G-20 ülkeleri krize çözüm için cumartesi toplanacakÖnümüzdeki hafta sonu Washington'da ilk Dünya Finans Zirvesi yapılacak. ABD Başkanı George Bush, yirmi ülkenin liderlerini Washington’a davet etmişti. Wall Street’in zirveye bakışı ise kuşkularla dolu. Oysa devletin serbest Amerikan piyasalarına müdahalesi çoktan başladı. Sigorta tröstü AIG’yi kurtarma paketi iki gün önce 150 milyar dolara çıkartıldı; 700 milyar dolarlık bankaları kurtarma paketinin yanı sıra otomobil devlerinden General Motors için de bir yardım paketi söz konusu. Özetle devlet uzanabildiği her noktaya yardım eli uzatmaya çalışıyor.
"Ciddi sonuçlar görmeyeceğiz" Ayrıca muhafazakâr siyasi çevrelerde bile, yayılmakta olan Amerikan usulü finansal sosyalizm ile ilgili feryatlar da duyulmaz oldu. Buna karşın devletin müdahalesine şüpheyle bakmayı sürdüren yine her zamanki gibi Wall Street oldu. Bu çevrelerde Dünya Finans Zirvesi'nin mantıklı bir sonuç vermeyeceği görüşü hâkim. Nomura Securities’deki başiktisatçı David Resler, "Bu tür bir toplantının gerekli bir önlem olduğu konusunda çok da emin değilim. Çünkü bu yolla gerçekçi olmayan beklentiler uyandırılabilir. Oysa ki ciddi sonuçlar görmeyeceğiz" diye konuşuyor.
Beklentiler farklı Washington'daki zirvede 20 devlet, yuvarlak masanın etrafında yer alacak ve dünyadaki güç dengelerindeki kayma, para ve ideolojik ilkeler ele alınacak. Fransa Cumhurbaşkanı Nikolas Sarkozy, piyasalarda etik ilkelerin benimsenmesini istiyor ve yöneticiler için bir davranış kılavuzunun belirlenmesinden yana. ABD Başkanı Bush ise demokrasi ve serbest piyasaların sınırlandırılmamasını istiyor. Ancak İktisatçı Resler, bunların çoktan ortadan kalktığını savunuyor. Son aylardaki yoğun devlet müdahalesinin bu konsepti yerle bir ettiğini söylüyor.

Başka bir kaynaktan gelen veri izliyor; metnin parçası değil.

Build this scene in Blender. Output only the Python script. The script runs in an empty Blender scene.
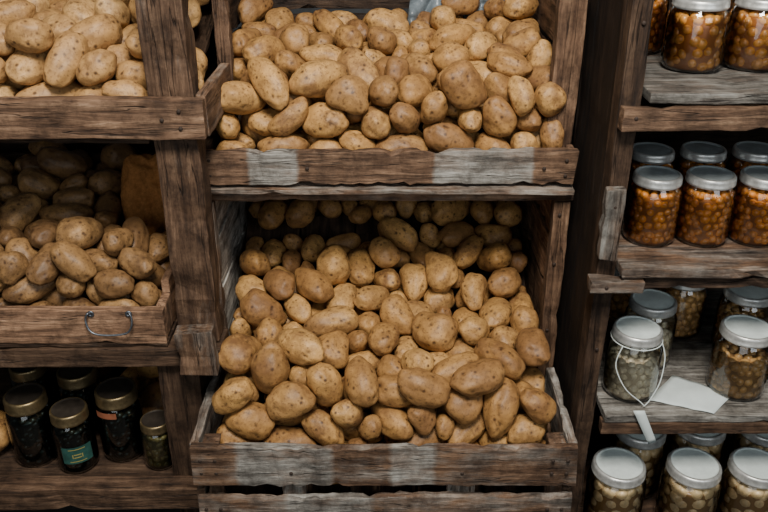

Büyüme kaygısı Öte yandan zirvede kalkınmanın eşiğindeki ülkeler de masaya oturacak. Zaten Çin ve Hindistan gibi ülkelerde devletin düzenleme işlevi bir hayli güçlü. Ayrıca bu ülkelerde kapitalizm macerası yeni başlıyor. Ve piyasalara müdahale bu ülkeler için ideolojik bakış açısına göre, ya iktisadi yenilenmenin sınırlanması ya da kontrollü büyüme anlamına gelebilir. Economic Cycle Araştırma Enstitüsü’nden iktisatçı Lakshman Achuthan, "Kalkınmanın eşiğindeki ülkeler bu tür düzenlemelerin ekonomik büyümelerini etkileyeceği izlenimine kapılabilirler" dedi.
Bretton Woods tartışmaları Bazıları hatta Bretton Woods Antlaşmasının yeniden canlandırılacağına inanıyor. ABD’nin New Hampshire eyaletindeki Bretton Woods’da 1944 yılında 44 ülkenin katılımıyla Birleşmiş Milletlerin finans ve para birimine ilişkin bir konferans düzenlenmişti ve yeni uluslararası sabit kur sisteminin kilit parası ABD doları olmuştu. Bu sistem 1973 yılında son buldu. New York’taki Baruch Koleji’nde finans profesörü olan Terrence Martell bu sistemin yeniden canlandırılmasına ihtimal vermiyor. Martell, "O dönemin kendine özgü tarihi konjonktürü vardı. Bugün o günkü koşullar mevcut değil" diyor. Zirveye ev sahipliği yapan ABD ve özellikle Wall Street’te, yani trajedinin başladığı ülkede zirveden beklentiler çok sınırlı. Bu nedenle şayet zirve sonunda çok önemli adımlar atılamazsa hayal kırıklığının boyutları da sınırlı olacak.